To every survivor reading this:
You deserve safety. You deserve peace.
Leaving takes courage most people never see—on average, it takes seven attempts to leave, and every one can be more dangerous than the last. That’s why support matters.
If you’re in it right now:
National Domestic Violence Hotline: 1-800-799-7233 (SAFE) or thehotline.org
Wisconsin resources: Local shelters, county advocacy, survivor groups.
This story is for me. For her. For anyone trapped in narcissistic abuse, codependency, and violence.
Break the silence when you can. Share your story if it feels safe. Progress is progress.
“We’re still here. And that alone is a victory worth celebrating.”

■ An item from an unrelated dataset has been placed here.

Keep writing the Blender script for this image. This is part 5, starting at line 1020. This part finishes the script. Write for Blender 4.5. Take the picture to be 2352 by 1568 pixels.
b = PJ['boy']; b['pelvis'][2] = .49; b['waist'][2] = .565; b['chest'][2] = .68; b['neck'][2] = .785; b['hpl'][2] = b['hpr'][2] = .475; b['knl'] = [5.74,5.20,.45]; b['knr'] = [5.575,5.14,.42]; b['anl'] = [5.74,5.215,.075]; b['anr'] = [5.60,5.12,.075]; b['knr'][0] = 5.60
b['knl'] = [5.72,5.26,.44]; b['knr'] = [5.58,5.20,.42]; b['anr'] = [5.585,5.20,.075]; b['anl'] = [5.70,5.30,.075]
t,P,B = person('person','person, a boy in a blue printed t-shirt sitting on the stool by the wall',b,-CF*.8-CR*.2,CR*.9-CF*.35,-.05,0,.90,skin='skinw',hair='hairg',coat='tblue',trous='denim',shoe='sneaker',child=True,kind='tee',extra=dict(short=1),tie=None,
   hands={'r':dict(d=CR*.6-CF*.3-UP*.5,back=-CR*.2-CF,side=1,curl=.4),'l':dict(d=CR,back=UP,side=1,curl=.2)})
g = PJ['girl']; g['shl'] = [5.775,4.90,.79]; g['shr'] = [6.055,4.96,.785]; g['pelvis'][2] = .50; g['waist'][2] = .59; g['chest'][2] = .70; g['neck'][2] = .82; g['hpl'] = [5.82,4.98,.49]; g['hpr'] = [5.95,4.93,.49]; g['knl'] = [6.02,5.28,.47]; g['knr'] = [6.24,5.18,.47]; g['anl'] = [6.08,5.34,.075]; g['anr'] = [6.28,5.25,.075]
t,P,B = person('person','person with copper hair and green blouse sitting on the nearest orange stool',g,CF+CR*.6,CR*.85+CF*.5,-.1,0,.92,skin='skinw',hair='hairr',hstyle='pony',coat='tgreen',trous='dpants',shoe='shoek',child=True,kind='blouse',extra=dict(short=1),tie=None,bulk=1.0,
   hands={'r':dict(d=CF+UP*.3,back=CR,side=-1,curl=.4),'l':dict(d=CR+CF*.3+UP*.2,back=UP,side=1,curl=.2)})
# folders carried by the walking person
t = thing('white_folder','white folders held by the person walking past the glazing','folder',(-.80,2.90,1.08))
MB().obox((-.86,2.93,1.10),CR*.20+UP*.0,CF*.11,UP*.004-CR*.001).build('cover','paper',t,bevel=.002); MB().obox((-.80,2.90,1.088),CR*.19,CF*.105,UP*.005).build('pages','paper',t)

There is some progress--When I was representing battered women back in the 80's and 90's, the average number of times women left and kept going back was 8 instead of seven. Same stories, though, same "causes." Patriarchy teaching men how to be and codependency keeping women thinking they could "fix: him. That was what kept me from leaving an abuser when I was in my 20's. I told my sister, "he needs me!" The way I got out of that relationship, thank God, was he left me! For a virgin! Don't know if that saved her from abuse, or not--doubt it, though.